I am the non-EU wife of a British citizen. I have brought £130,000 into the UK economy from other countries in the past four years. Yet the UK government has the audacity to justify the fee increases on the grounds that I am burden to the taxpayer.
While the UK government has the right to control labour migration, it does not have the right to prevent family reunification or to interfere with its citizens’ right to marry anyone without regard for nationality. Such high fee levels cannot be anything but an impediment to family life, yet we have no option but to pay them because my visa will expire, so we have to pay whatever the government demands.
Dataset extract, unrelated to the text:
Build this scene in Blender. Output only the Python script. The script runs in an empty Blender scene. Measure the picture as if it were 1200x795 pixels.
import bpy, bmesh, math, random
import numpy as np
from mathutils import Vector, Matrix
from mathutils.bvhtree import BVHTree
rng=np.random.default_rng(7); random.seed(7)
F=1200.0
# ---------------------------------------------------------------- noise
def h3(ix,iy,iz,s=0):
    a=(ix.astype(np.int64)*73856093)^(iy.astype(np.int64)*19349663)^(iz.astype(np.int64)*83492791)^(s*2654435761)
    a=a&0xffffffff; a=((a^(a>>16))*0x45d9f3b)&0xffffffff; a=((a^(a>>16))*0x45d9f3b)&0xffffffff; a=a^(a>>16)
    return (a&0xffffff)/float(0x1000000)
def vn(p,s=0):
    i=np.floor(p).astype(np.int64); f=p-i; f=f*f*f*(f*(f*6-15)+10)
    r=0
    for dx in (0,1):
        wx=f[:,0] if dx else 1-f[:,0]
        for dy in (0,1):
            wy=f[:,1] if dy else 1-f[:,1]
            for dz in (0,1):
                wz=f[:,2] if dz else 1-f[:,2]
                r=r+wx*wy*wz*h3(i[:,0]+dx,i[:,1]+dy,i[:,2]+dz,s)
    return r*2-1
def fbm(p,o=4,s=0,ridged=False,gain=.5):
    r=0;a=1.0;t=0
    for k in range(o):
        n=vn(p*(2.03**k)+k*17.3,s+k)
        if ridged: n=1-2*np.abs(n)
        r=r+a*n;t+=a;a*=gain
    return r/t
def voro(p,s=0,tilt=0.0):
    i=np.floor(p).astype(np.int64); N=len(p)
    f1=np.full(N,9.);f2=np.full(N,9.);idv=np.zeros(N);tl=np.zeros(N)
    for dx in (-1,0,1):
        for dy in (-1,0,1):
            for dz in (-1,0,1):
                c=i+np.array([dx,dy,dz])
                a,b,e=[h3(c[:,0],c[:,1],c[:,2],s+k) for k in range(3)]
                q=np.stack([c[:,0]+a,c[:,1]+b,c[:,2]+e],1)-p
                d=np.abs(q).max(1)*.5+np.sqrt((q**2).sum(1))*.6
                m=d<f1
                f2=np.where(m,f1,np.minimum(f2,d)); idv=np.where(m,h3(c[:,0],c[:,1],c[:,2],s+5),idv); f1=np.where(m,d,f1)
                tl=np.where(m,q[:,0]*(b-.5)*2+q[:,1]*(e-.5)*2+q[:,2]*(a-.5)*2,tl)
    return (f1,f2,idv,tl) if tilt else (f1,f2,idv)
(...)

The application process is a further violation of citizens’ right to freedom of movement. When I applied for my first spousal visa, we had to send both my husband’s and my passports to the UKBA. They kept the passports and our marriage certificate for the entire three-month processing period, which meant neither of us could leave the country. Should a family emergency have arisen, I could have withdrawn my application and received my passport back, but I would immediately have become an illegal immigrant, would have forfeited the entire visa fee, and would have had to re-apply from outside the UK, during which indefinite period of time my husband and I would have been separated. Now my application for settlement is looming, and I have only a 95 per cent guarantee that the UKBA will be able to process my application within six months, which means again being entirely without identity papers or the right to travel.
In 2009, applications for children, husbands and wives to settle with their family members in the UK made up 69 per cent of settlement grants. Of the spouses, 87.5 per cent were married to British citizens. This means that the proposed measures overwhelmingly affect the rights of British citizens to family life without interference from the state. I cannot do more than express my extreme outrage and beg people to campaign to their MPs to block this measure when it is submitted for parliamentary approval in the coming weeks.